Tego typu wysokie konstrukcje, które mają przyciągać turystów spragnionych ekstremalnych wrażeń i widoków, stają się normą
I to nie tylko w górach, bo nawet miasta chcą mieć swoje wieże widokowe. Niedługo stanie taka w Łodzi.
Komentująca wpis wójt gminy Poronin trafiła w sedno – i bez wieży widokowej krajobraz może zapierać dech w piersiach. Tyle że to już nie wystarczy. Trzeba więcej, wyżej, mocniej i lepiej. Bez umiaru. Czy ktoś zachwyci się drogą prowadzącą do wieży, kiedy w perspektywie będzie spacer po przeszklonym tarasie albo zjazd zjeżdżalnią? Niby jedno drugiemu nie przeszkadza, ale nagle w kontakcie z naturą ta przestaje mieć znaczenie. Nie liczą się pojedyncze kwiaty, drzewa, przelatujące ptaki – liczy się adrenalina, którą dostarcza każda kolejna i ta sama wieża widokowa.

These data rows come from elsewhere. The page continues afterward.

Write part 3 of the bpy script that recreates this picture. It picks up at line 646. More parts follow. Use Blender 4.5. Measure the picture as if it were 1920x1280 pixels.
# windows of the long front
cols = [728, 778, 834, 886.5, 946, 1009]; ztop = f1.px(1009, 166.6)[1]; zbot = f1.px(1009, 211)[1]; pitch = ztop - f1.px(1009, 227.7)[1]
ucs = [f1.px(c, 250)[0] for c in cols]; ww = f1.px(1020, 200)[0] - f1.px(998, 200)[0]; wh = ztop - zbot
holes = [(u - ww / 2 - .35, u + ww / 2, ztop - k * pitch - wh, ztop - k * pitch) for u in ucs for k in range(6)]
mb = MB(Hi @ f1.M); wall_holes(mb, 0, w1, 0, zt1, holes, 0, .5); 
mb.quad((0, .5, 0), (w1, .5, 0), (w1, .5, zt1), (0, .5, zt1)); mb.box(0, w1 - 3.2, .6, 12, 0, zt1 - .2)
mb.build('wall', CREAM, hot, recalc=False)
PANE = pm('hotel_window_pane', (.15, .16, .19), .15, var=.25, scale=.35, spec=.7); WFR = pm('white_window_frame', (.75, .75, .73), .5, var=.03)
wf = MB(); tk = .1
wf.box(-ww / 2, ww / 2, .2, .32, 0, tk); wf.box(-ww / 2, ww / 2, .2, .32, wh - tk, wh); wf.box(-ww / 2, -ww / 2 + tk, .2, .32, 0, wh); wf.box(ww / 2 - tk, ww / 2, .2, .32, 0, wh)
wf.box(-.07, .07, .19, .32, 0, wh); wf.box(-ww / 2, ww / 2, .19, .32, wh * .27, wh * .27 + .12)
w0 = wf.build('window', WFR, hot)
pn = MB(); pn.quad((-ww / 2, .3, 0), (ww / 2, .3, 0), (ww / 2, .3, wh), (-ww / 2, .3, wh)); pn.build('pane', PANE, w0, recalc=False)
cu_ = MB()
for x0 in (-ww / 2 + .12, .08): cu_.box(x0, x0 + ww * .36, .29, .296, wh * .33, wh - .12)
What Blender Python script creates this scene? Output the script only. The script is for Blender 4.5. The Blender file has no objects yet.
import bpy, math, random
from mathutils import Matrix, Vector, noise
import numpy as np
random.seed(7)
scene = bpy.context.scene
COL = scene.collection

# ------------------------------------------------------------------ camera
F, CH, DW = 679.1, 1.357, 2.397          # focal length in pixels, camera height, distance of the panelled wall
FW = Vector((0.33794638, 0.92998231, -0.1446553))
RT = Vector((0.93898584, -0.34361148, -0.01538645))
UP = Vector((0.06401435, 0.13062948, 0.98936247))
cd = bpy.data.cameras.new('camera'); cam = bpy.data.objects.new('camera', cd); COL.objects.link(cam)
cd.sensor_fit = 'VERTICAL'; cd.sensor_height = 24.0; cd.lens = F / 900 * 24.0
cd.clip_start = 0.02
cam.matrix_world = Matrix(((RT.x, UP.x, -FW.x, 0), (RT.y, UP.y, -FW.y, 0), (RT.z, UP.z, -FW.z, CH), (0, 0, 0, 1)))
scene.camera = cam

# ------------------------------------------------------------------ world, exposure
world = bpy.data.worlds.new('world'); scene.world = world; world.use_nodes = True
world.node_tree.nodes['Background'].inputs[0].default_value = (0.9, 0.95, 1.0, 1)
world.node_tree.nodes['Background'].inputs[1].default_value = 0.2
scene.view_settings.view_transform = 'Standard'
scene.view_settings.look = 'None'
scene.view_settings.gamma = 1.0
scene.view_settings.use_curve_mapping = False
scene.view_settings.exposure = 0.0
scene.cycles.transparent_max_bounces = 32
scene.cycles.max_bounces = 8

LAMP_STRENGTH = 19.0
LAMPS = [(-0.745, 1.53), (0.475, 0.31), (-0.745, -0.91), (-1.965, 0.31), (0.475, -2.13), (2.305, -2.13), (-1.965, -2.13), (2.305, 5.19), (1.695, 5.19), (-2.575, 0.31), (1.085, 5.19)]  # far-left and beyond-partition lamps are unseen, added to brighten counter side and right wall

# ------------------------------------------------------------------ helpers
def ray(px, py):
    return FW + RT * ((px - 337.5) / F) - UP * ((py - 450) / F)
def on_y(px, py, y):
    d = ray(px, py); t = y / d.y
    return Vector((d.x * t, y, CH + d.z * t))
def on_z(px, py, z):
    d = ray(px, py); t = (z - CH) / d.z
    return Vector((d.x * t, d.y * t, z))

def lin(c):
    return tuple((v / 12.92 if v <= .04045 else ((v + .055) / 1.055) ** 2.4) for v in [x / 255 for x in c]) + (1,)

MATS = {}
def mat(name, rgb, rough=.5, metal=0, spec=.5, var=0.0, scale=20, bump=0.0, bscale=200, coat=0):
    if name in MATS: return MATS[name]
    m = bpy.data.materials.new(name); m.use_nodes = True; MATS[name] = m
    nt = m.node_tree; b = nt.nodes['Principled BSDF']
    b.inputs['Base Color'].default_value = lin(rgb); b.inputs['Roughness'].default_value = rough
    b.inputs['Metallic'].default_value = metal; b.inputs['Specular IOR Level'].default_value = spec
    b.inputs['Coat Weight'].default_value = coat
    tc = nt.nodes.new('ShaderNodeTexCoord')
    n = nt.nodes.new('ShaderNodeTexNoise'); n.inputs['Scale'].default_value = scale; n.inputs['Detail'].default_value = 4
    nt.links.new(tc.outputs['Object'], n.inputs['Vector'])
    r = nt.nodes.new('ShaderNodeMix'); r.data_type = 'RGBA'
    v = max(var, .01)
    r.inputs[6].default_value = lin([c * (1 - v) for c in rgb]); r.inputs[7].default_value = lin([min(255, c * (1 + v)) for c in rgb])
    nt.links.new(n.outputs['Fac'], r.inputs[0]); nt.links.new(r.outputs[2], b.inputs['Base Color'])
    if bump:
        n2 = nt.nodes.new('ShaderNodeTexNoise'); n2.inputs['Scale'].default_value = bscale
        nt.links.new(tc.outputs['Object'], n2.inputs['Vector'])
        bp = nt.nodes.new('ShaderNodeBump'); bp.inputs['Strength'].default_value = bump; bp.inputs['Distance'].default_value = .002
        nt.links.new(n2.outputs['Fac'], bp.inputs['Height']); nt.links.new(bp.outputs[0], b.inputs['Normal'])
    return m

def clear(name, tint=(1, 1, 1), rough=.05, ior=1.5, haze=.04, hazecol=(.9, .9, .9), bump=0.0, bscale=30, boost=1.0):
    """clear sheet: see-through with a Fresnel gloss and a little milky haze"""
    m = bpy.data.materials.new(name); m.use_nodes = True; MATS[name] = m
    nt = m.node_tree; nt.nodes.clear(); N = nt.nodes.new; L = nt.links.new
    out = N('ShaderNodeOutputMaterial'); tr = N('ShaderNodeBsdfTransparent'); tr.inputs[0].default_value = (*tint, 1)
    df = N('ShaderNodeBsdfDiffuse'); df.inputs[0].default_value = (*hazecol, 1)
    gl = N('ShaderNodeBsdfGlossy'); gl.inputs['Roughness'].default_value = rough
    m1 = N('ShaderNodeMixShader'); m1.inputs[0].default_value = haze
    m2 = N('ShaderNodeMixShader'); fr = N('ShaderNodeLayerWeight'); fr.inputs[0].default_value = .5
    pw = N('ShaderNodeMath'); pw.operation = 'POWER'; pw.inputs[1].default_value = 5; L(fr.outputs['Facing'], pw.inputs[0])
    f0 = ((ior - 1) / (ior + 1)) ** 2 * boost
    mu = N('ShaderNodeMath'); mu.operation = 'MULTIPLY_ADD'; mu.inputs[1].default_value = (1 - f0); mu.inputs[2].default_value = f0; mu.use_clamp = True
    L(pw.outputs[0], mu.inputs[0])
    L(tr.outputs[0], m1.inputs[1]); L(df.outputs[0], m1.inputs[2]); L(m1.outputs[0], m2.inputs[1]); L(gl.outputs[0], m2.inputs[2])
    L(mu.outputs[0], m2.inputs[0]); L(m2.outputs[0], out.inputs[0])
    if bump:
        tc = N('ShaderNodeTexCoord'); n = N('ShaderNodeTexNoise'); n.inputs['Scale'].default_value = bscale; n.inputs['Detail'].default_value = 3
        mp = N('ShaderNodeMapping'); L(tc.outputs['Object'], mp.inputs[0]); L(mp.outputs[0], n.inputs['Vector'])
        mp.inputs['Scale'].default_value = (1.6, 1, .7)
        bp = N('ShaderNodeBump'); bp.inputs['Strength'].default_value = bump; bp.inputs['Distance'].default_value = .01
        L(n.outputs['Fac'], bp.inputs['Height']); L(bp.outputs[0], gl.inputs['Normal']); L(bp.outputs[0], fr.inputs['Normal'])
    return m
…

Władze kolejnych patrzą na sąsiadów i dochodzą do wniosku, że trzeba grać w tę grę i tym przyciągnąć turystów. Obok mają wieżę widokową? To my most wiszący, najdłuższy w regionie! U nich wieża jest wysoka? To u nas będzie wyższa. I tak w kółko, bez umiaru. A to gra, w której nie da się wygrać, za to stracimy wszyscy – patrząc na powbijane w ziemię konstrukcje, które przysłonią wszystko.